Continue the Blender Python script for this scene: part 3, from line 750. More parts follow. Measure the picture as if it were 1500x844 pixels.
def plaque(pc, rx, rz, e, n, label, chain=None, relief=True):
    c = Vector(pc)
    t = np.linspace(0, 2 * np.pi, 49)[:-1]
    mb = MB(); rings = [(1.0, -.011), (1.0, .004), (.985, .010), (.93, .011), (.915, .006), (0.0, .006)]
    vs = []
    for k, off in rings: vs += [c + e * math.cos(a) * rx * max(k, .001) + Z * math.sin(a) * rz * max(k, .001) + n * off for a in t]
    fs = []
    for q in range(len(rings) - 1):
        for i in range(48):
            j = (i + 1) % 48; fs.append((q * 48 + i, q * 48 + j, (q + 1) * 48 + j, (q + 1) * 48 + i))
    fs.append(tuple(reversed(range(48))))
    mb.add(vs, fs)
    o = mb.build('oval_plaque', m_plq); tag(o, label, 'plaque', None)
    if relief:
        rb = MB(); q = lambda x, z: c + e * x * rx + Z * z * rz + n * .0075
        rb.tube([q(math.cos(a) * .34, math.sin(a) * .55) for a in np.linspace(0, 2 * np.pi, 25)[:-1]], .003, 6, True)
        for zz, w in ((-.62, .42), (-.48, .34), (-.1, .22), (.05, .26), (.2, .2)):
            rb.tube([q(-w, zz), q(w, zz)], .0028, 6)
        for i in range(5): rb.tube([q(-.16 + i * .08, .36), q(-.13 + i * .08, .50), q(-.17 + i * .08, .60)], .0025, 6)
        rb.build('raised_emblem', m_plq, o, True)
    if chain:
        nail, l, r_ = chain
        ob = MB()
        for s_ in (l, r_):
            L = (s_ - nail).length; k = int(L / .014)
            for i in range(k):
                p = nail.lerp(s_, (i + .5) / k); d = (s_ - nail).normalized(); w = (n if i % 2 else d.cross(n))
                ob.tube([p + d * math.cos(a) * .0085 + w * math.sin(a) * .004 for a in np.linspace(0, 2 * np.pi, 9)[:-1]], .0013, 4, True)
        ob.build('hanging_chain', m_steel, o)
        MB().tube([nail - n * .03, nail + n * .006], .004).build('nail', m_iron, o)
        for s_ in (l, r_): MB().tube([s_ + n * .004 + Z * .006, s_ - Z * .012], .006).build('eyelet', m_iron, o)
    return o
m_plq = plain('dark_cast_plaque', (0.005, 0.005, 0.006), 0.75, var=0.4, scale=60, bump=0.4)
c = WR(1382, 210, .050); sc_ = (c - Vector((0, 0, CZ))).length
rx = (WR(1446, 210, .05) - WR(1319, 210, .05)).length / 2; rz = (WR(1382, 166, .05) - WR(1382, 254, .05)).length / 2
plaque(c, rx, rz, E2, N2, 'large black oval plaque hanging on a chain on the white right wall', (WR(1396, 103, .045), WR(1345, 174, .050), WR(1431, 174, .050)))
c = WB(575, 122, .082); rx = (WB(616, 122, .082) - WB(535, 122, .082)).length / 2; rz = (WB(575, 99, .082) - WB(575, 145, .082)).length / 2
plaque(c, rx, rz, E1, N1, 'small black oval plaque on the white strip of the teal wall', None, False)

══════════

- [Exercise requirements]: Reproduce the data, keeping every line exactly the same.

- [Solution for this problem]:
Continue the Blender Python script for this scene: part 3, from line 750. More parts follow. Measure the picture as if it were 1500x844 pixels.
def plaque(pc, rx, rz, e, n, label, chain=None, relief=True):
    c = Vector(pc)
    t = np.linspace(0, 2 * np.pi, 49)[:-1]
    mb = MB(); rings = [(1.0, -.011), (1.0, .004), (.985, .010), (.93, .011), (.915, .006), (0.0, .006)]
    vs = []
    for k, off in rings: vs += [c + e * math.cos(a) * rx * max(k, .001) + Z * math.sin(a) * rz * max(k, .001) + n * off for a in t]
    fs = []
    for q in range(len(rings) - 1):
        for i in range(48):
            j = (i + 1) % 48; fs.append((q * 48 + i, q * 48 + j, (q + 1) * 48 + j, (q + 1) * 48 + i))
    fs.append(tuple(reversed(range(48))))
    mb.add(vs, fs)
    o = mb.build('oval_plaque', m_plq); tag(o, label, 'plaque', None)
    if relief:
        rb = MB(); q = lambda x, z: c + e * x * rx + Z * z * rz + n * .0075
        rb.tube([q(math.cos(a) * .34, math.sin(a) * .55) for a in np.linspace(0, 2 * np.pi, 25)[:-1]], .003, 6, True)
        for zz, w in ((-.62, .42), (-.48, .34), (-.1, .22), (.05, .26), (.2, .2)):
            rb.tube([q(-w, zz), q(w, zz)], .0028, 6)
        for i in range(5): rb.tube([q(-.16 + i * .08, .36), q(-.13 + i * .08, .50), q(-.17 + i * .08, .60)], .0025, 6)
        rb.build('raised_emblem', m_plq, o, True)
    if chain:
        nail, l, r_ = chain
        ob = MB()
        for s_ in (l, r_):
            L = (s_ - nail).length; k = int(L / .014)
            for i in range(k):
                p = nail.lerp(s_, (i + .5) / k); d = (s_ - nail).normalized(); w = (n if i % 2 else d.cross(n))
                ob.tube([p + d * math.cos(a) * .0085 + w * math.sin(a) * .004 for a in np.linspace(0, 2 * np.pi, 9)[:-1]], .0013, 4, True)
        ob.build('hanging_chain', m_steel, o)
        MB().tube([nail - n * .03, nail + n * .006], .004).build('nail', m_iron, o)
        for s_ in (l, r_): MB().tube([s_ + n * .004 + Z * .006, s_ - Z * .012], .006).build('eyelet', m_iron, o)
    return o
m_plq = plain('dark_cast_plaque', (0.005, 0.005, 0.006), 0.75, var=0.4, scale=60, bump=0.4)
c = WR(1382, 210, .050); sc_ = (c - Vector((0, 0, CZ))).length
rx = (WR(1446, 210, .05) - WR(1319, 210, .05)).length / 2; rz = (WR(1382, 166, .05) - WR(1382, 254, .05)).length / 2
plaque(c, rx, rz, E2, N2, 'large black oval plaque hanging on a chain on the white right wall', (WR(1396, 103, .045), WR(1345, 174, .050), WR(1431, 174, .050)))
c = WB(575, 122, .082); rx = (WB(616, 122, .082) - WB(535, 122, .082)).length / 2; rz = (WB(575, 99, .082) - WB(575, 145, .082)).length / 2
plaque(c, rx, rz, E1, N1, 'small black oval plaque on the white strip of the teal wall', None, False)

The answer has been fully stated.